Ужин для огня. Путешествие с переводом - Стесин Александр Михайлович (лучшие книги онлайн .txt) 📗
Итак, «Золотой век амхарской литературы» подразумевает главным образом прозу: «Любовь до гроба», антиутопии Абэ Губеньи, повесть Бэалю Гырмы «За горизонтом», роман Бырхану Зэрихуна «Слеза Теодроса». В последнем речь идет об императоре Теодросе II (1818–1868), человеке из народа, которого «левая» молодежь шестидесятых почитала за национального героя. Сын мелкопоместного феодала и продавщицы коссо 70, будущий император начинал как «шыфта», разбойник с большой дороги; в народном творчестве он предстает то Робин Гудом, то Билли Кидом 71. Многие из историй, связанных с бандитским прошлым Теодроса, весьма колоритны. Например, о печальной участи феодального князька Уонд-Йирада, хваставшегося, что без труда поймает «сына торговцев коссо». Взяв Уонд-Йирада в плен, батька атаман заставил его «ответить за базар» и выпить смертельную дозу слабительного. Когда подчинились и другие князьки, человек из народа провозгласил себя императором и переродился из разбойника в эфиопского Бисмарка, собравшего феодальные владения в единое государство?– впервые со времен тридцатилетней войны с Ахмедом Гранем. Установление сильной центральной власти в Эфиопии шло вразрез с колониальными интересами Великобритании; в 1867 году развязалась англо-эфиопская война, а в 1868-м, после поражения в битве при крепости Мэкдэля, Теодрос застрелился, чтобы не попасть в плен к англичанам. Перед тем как покончить с собой, он приказал отпустить приговоренных к смерти военнопленных, так как посчитал, что расстрел английских солдат может повлечь за собой еще большее кровопролитие.
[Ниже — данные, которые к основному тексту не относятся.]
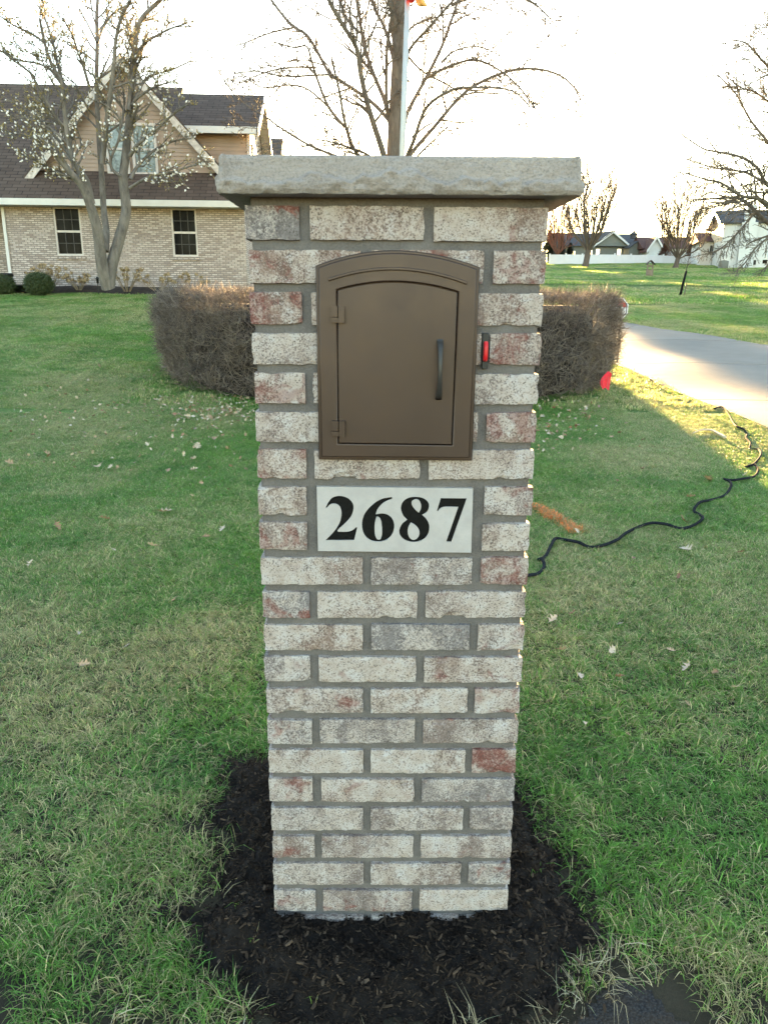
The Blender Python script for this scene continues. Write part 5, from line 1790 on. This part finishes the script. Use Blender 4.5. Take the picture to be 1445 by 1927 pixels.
# ------------------------------------------------------------------ far houses
def frame_at(px, py, Y, rz):
    o = P(px, py, Y)
    ex = np.array([math.cos(rz), math.sin(rz), 0]); ey = np.array([-math.sin(rz), math.cos(rz), 0]); on = np.array(o)
    def h(px, py, w=0.0):
        d = ray(px, py)
        t = (w - (CAM - on) @ ey) / (d @ ey)
        p = CAM + d * t - on
        return p @ ex, p[2]
    return o, h
# white two-storey house at the right edge
rzB = R(-14)
oB, hB = frame_at(1354, 499, 86, rzB)
wh = thing('white_house', 'white two-storey house with grey roof at the right edge', 'house', oB, rzB)
v_e = hB(1380, 418)[1]; v_r = hB(1380, 396, 4.5)[1]; u1 = hB(1520, 450)[0]
MB().box(0, u1, 0, .2, -.8, v_e).build('front_wall', M['siding_white'], wh)
siding('front_siding', lambda z: (.12, u1), .9, v_e, -.021, M['siding_white'], wh, .16)
MB().box(-.02, u1, -.06, -.001, -.8, .82).build('foundation', M['white_trim'], wh)
MB().box(-.1, .12, -.05, -.022, .83, v_e).build('corner_board', M['white_trim'], wh)
MB().box(0, .2, .201, 15, -.8, v_e).build('side_wall', M['siding_white'], wh)
siding('side_siding', lambda z: (0, 1), 0, .1, 0, M['siding_white'], wh, .1)
mb = MB()
z = 2.6
while z < v_e - .1:
    mb.prism([(-.03, .0, z), (-.03, 15, z), (-.004, 15, z + .18), (-.004, 0, z + .18)], (.02, 0, 0)); z += .18
M['sunlit_siding'] = plain('sunlit_white_siding', (.62, .50, .34), .7, 0, .06, 2.)  # white siding with the low sun's orange put into its colour
stuff(mb.build('side_siding', M['sunlit_siding'], wh))
roof('roof', [(-.5, -.4, v_e - .05), (u1, -.4, v_e - .05), (u1, 4.5, v_r), (-.5, 4.5, v_r)], .15, M['shingle_grey'], wh)
roof('roof', [(-.5, 4.5, v_r), (u1, 4.5, v_r), (u1, 9.4, v_e - .05), (-.5, 9.4, v_e - .05)], .15, M['shingle_grey'], wh)
MB().prism([(-.01, 0, v_e), (-.01, 9, v_e), (-.01, 4.5, v_r - .1)], (.15, 0, 0)).build('gable_wall', M['siding'], wh)
for s0 in ((-.42, v_e - .05, 4.5, v_r), (4.5, v_r, 9.42, v_e - .05)):
    MB().prism([(-.501, s0[0], s0[1] + .02), (-.501, s0[2], s0[3] + .02), (-.501, s0[2], s0[3] - .28), (-.501, s0[0], s0[1] - .28)], (-.05, 0, 0)).build('rake_board', M['white_trim'], wh)
c0, c1 = hB(1396, 400)[0], hB(1426, 400)[0]; vc = hB(1410, 387)[1]
MB().box(c0, c1, -.7, -.04, -.5, v_e * .98).box(c0 + .3, c1 - .3, -.7, .4, v_e * .98 + .001, vc).build('chimney', M['siding_white'], wh)
for k in range(3):
    MB().lathe([(.12, 0), (.12, .3), (.16, .31), (.16, .36), (.02, .4)], 10, (c0 + .5 + k * (c1 - c0 - 1.) / 2, -.3, vc)).build('chimney_pot', M['lamp_black'], wh)
MB().box(hB(1434, 490)[0], hB(1443, 490)[0], -.10, -.061, hB(1440, 496)[1], hB(1440, 489)[1]).build('basement_window', M['glass'], wh)
MB().box(hB(1417, 490)[0], hB(1421, 490)[0], -.3, -.061, .02, .5).build('meter_box', M['lamp_black'], wh)
MB().box(hB(1378, 470)[0], hB(1380, 470)[0], -.14, -.0225, -.2, v_e - .1).build('downspout', M['white_trim'], wh)
mb = MB()
for k in range(4):
    MB().box(-.055, -.035, 2 + k * 3.1, 3.1 + k * 3.1, 3.6, 5.2).build('window', M['glass'], wh)
# lower wing
oW = MB(); u0 = hB(1318, 470, 6)[0]; vW2 = hB(1330, 455, 6)[1]
MB().box(u0, -.05, 6, 14, -.8, vW2).build('wing_wall', M['siding_white'], wh)
MB().prism([(u0 - .4, 5.6, vW2), (u0 - .4, 14.4, vW2), (u0 - .4, 10, vW2 + 1.3)], (-u0 + .33, 0, 0)).build('wing_roof', M['shingle_sunset'], wh)
for k in range(3):
    u = hB(1335 + k * 4.2, 470, 6)[0]
    MB().box(u, u + .16, 5.93, 5.999, hB(1340, 479, 6)[1], hB(1340, 462, 6)[1]).build('window', M['glass'], wh)
ac = P(1360, 500, 84.5); ac.z = gzf(ac.x, ac.y)
act = thing('air_conditioner', 'grey outdoor air conditioner at the corner of the white house', 'air conditioner', ac, rzB)
M['ac'] = plain('grey_metal_case', (.13, .14, .14), .5, .3)
MB().box(-.45, .45, -.4, .4, 0, .78).build('case', M['ac'], act)
for k in range(7):
    MB().box(-.42, .42, -.43, -.401, .08 + k * .095, .13 + k * .095).build('louvre', M['ac'], act)
MB().lathe([(.36, .781), (.36, .82), (.05, .86)], 14).build('fan_guard', M['lamp_black'], act)

# grey-green house behind the fence
oG, hG = frame_at(1090, 490, 116, R(6))
gh_ = thing('green_house', 'low grey-green house with lit windows behind the fence', 'house', oG, R(6))
va = hG(1150, 464)[1]; vp = hG(1155, 437)[1]
ua, ub, uc = hG(1068, 470)[0], hG(1155, 470)[0], hG(1184, 470)[0]
uE = hG(1213, 470)[0]
MB().box(ua, uc, 0, 9, -1.5, va).build('wall', M['siding_green'], gh_)
ga, gb_ = hG(1112, 464)[0], hG(1182, 464)[0]; vg = hG(1148, 438)[1]
MB().prism([(ga, -.5, va), (gb_, -.5, va), ((ga + gb_) / 2, -.5, vg)], (0, 1.2, 0)).build('gable_wall', M['siding_green'], gh_)
for sgn in (-1, 1):
    cx_ = (ga + gb_) / 2; hh = (gb_ - ga) / 2 * 1.1
    MB().prism([(cx_, -.9, vg + .25), (cx_ + sgn * hh, -.9, va - .1), (cx_ + sgn * hh, -.9, va - .35), (cx_, -.9, vg)], (0, 6., 0)).build('gable_roof', M['shingle_grey'], gh_)
    MB().prism([(cx_, -.95, vg + .26), (cx_ + sgn * hh, -.95, va - .09), (cx_ + sgn * hh, -.95, va - .4), (cx_, -.95, vg - .1)], (0, .04, 0)).build('rake_board', M['white_trim'], gh_)
p0, p1 = hG(1172, 468)[0], hG(1198, 468)[0]; vq = hG(1185, 458)[1]; vz = hG(1185, 467)[1]
MB().box(p0, p1, -2.2, -.001, -1.5, vz).prism([(p0, -2.2, vz + .001), (p1, -2.2, vz + .001), ((p0 + p1) / 2, -2.2, vq)], (0, 2.19, 0)).build('porch', M['siding_green'], gh_)
for sgn in (-1, 1):
    MB().prism([((p0 + p1) / 2, -2.5, vq + .2), ((p0 + p1) / 2 + sgn * (p1 - p0) * .58, -2.5, vz - .05), ((p0 + p1) / 2 + sgn * (p1 - p0) * .58, -2.5, vz - .22), ((p0 + p1) / 2, -2.5, vq)], (0, 2.45, 0)).build('porch_roof', M['shingle_grey'], gh_)
vr2 = hG(1200, 440, 4)[1]
MB().prism([(ua - 1, -.6, va), (ua - 1, 9.6, va), (ua - 1, 4.5, vr2)], (uE - ua + 1, 0, 0)).build('roof', M['shingle_grey'], gh_)
MB().box(uc, uE, .3, 8, -1.5, va).build('end_wall', M['siding_green'], gh_)
MB().box(hG(1152, 440)[0], hG(1162, 440)[0], 3, 4.2, va, hG(1157, 432)[1]).build('chimney', M['siding_green'], gh_)
for (x0, x1, y0, y1) in ((1120, 1128, 480, 468), (1160, 1168, 480, 468), (1108, 1114, 480, 470), (1075, 1082, 481, 472)):
    a0, a1 = hG(x0, 475)[0], hG(x1, 475)[0]
    f = MB().box(a0, a1, -.06, -.001, hG(x0, y0)[1], hG(x0, y1)[1]).build('window', M['white_trim'], gh_)
    MB().box(a0 + .08, a1 - .08, -.065, -.0601, hG(x0, y0)[1] + .08, hG(x0, y1)[1] - .08).build('pane', M['glass_lit'], f)

# white gabled house with red-brown roof
oR, hR = frame_at(1212, 490, 112, R(-4))
rh = thing('red_roofed_house', 'white gabled house with red-brown roof behind the fence', 'house', oR, R(-4))
ub = hR(1320, 470)[0]; va = hR(1240, 468)[1]; vr3 = hR(1250, 446, 4)[1]
MB().box(0, ub, 0, 8, -1.5, va).build('wall', M['siding_white'], rh)
MB().prism([(-.5, -.5, va), (-.5, 8.5, va), (-.5, 4, vr3)], (ub + 1.5, 0, 0)).build('roof', M['shingle_sunset'], rh)
ga, gb_ = hR(1210, 470)[0], hR(1240, 470)[0]; vg = hR(1225, 450)[1]; vb = hR(1225, 470)[1]
MB().box(ga + .2, gb_ - .2, -2.0, -.001, -1.5, vb).prism([(ga + .2, -2.0, vb + .001), (gb_ - .2, -2.0, vb + .001), ((ga + gb_) / 2, -2.0, vg)], (0, 2.5, 0)).build('gable_bay', M['siding_white'], rh)
for sgn in (-1, 1):
    cx_ = (ga + gb_) / 2; hh = (gb_ - ga) / 2 * 1.12
    MB().prism([(cx_, -2.4, vg + .3), (cx_ + sgn * hh, -2.4, vb - .2), (cx_ + sgn * hh, -2.4, vb - .45), (cx_, -2.4, vg + .05)], (0, 4.4, 0)).build('gable_roof', M['shingle_sunset'], rh)
    MB().prism([(cx_, -2.46, vg + .31), (cx_ + sgn * hh, -2.46, vb - .19), (cx_ + sgn * hh, -2.46, vb - .62), (cx_, -2.46, vg - .12)], (0, .05, 0)).build('rake_board', M['white_trim'], rh)
vc = hR(1192, 433, 5)[1]
MB().lathe([(.5, 0), (.5, .5), (.7, .55), (.12, 1.0), (.05, 1.4)], 8, (hG(1192, 440)[0] * 0 + hR(1193, 440, 4)[0], 4.3, vr3 - .2)).build('cupola', M['shingle_grey'], rh)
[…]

Главный герой романа Бырхану Зэрихуна?– дэбтэра 72 Аклила, друг детства Теодроса, ставший его заклятым врагом, о чем Теодрос не подозревает. Причина ненависти Аклилы в том, что в детстве во время игры в хоккей на траве Теодрос случайно попал Аклиле шайбой в пах и лишил его потомства. С тех пор оскопленный дэбтэра одержим идеей мести, но особенно трудиться ему не приходится: жизнь Теодроса и так полна личных трагедий, как будто само провидение мстит императору за урон, нанесенный Аклиле. На горе у крепости Мэкдэля, куда Аклила приходит, чтобы вырыть могилу Теодросу, он впервые видит, как монарх плачет. Теодрос «рыдает, как обычный человек», и Аклила вдруг осознает, что его собственная жизнь прошла зря. Он признается в своих злых помыслах Теодросу и просит заколоть его мечом, но император отказывается прикончить несчастного Аклилу со словами: «Лучше иди и скажи людям, что я жил во сне и умер во сне». Аклила ощущает свое бессилие и, вернувшись с поля боя, посвящает остаток жизни сочинению биографии Теодроса. Эта «биография», вымышленная Аклилой, и составляет сюжетную основу книги.
Тогда же был написан роман Сэбхата Гэбрэгзиабхера «Моей ночи не будет конца». Правда, издан он был лишь в 2003-м, и не в Аддис-Абебе, а в Париже (в авторском переводе), где немедленно стал бестселлером. Действие книги происходит в аддис-абебском борделе «Пустыня Вубэ»; персонажи?– проститутки и их клиенты, молодые прожигатели жизни, охотно причисляющие себя к отбросам общества, «люмпен-интеллигенты». Один из них, сам автор. Очевидны параллели с книгой Джека Керуака «В дороге», но, на мой вкус, «Моей ночи не будет конца» лучше. Тоньше, пронзительнее и гораздо смешнее. В Эфиопии роман был запрещен за «попрание национальных святынь» и обилие обсценной лексики. Кажется, это единственная книга в амхарской литературе, которая находилась под запретом почти пятьдесят лет. В течение этого времени дважды сменился политический режим, но патлатый отщепенец раз за разом приходился не ко двору. В середине семидесятых Сэбхат Гэбрэгзиабхер стал прототипом главного героя повести «Писатель», принадлежащей перу его друга Бэалю Гырмы, чей собственный творческий путь достаточно любопытен. В мятежные шестидесятые Бэалю начинал как писатель-экзистенциалист, после революции на какое-то время стал министром пропаганды и придворным литератором Дерга, а закончил жизнь диссидентом, автором разоблачительного романа «Оромай», за который и был убит. Повесть «Писатель» относится к среднему, совписовскому периоду и почти замечательна своей нелепостью. Как если бы какой-нибудь добротный советский автор взялся написать портрет Венички Ерофеева в жизнеутверждающем духе соцреализма.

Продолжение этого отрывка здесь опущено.